The PM sought to quash that debate, insisting that his government is united in its commitment to a 2015 entry date. "Lithuania will have the euro on January 1 2015 - and this coalition will implement this."


However, Otilia Dhand at Teneo Intelligence notes that alongside DP, coalition partners Order and Justice (TT) and Electoral Action of Poles in Lithuania (LLRA) have also recently expressed their opposition, "despite the fact that it is one of the cornerstones of their coalition agreement." That was sparked by a row over economic policy inside the centre-left government, she notes.

"DP expressed their opposition to euro adoption earlier this month, soon after PM Algirdas Butkevicius rejected their flagship proposal for a substantial minimum wage increase in 2015," she writes. "This conflict prompted other coalition parties to step in: the TT called for a nation-wide referendum, while the LLRA expressed concerns over a potential spike in inflation."

With polls suggesting over 50% of the population is also against joining the single currency, the PM sought to rally more forces to the cause. He called on the country's central bank to start a publicity campaign as soon as possible. It's a role the Bank of Lithuania is already playing. On January 13, as Latvia prepared a new Eurobond, it sent out analysis illustrating the huge benefit joining the euro has had on its neighbour's borrowing costs.

"It is obvious that our neighbours for a long time have been benefiting from the euro adoption - the assessments of the market participants created preconditions to borrow cheaper in international markets. Although the economic indicators of both countries are similar, the interest of Latvia's debt securities in euro since 2012 has been less than in Lithuania," said a central bank official, Sigitas Siaudinis.

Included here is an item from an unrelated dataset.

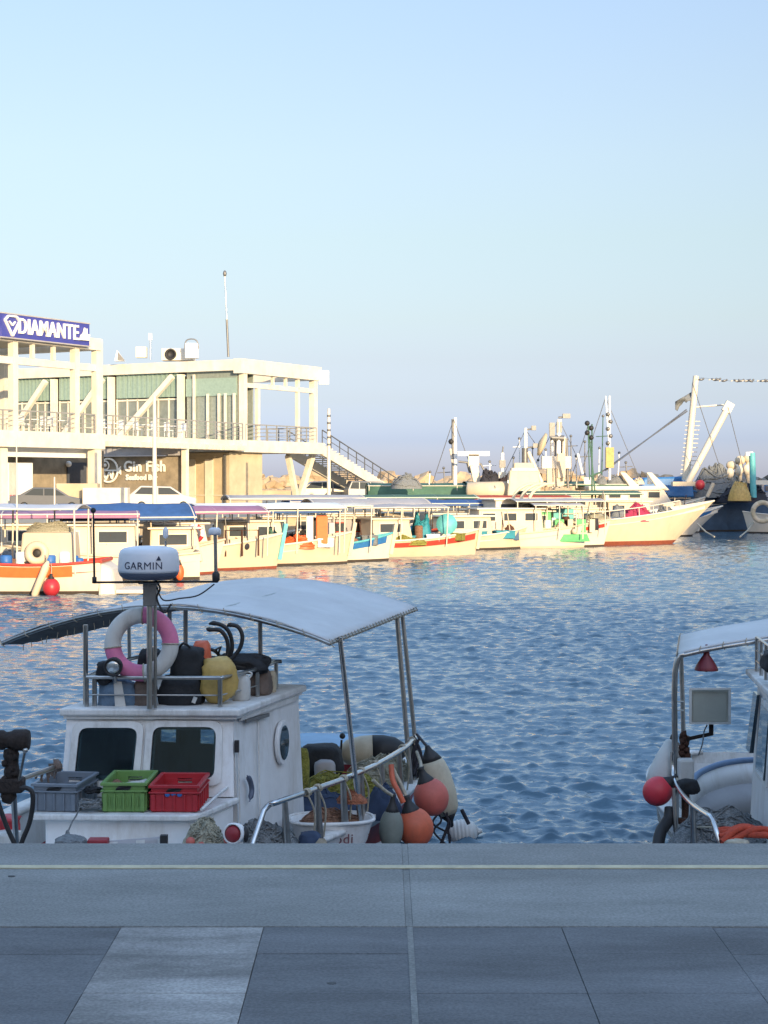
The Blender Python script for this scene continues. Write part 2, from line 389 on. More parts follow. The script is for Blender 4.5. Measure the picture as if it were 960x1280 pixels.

That kind of advantage, alongside self preservation, is likely to persuade the coalition partners to support the move, suggests Dhand. However, she notes that "while differences among the parties are likely to be resolved this time, the episode underlines the persisting political risks to the goal of adopting the euro."

At the same time, the issue is so divisive that it risks weakening Lithuania's strict fiscal policy, which was adopted in the depths of the crisis, and could also help destabilise the country's political scene.

"The debate inside the coalition will continue later this week and it is likely that after some compromising (e.g. on the minimum wage) all three dissenting parties will fall back in line with the agreed policy," Dhand suggests. "However, 55% of Lithuanians oppose euro adoption and the issue makes a popular campaigning line ahead of the 11 May presidential elections. The risk remains that these tactics may be used again during the accession process and the context may change dynamically, especially in the run up to the elections."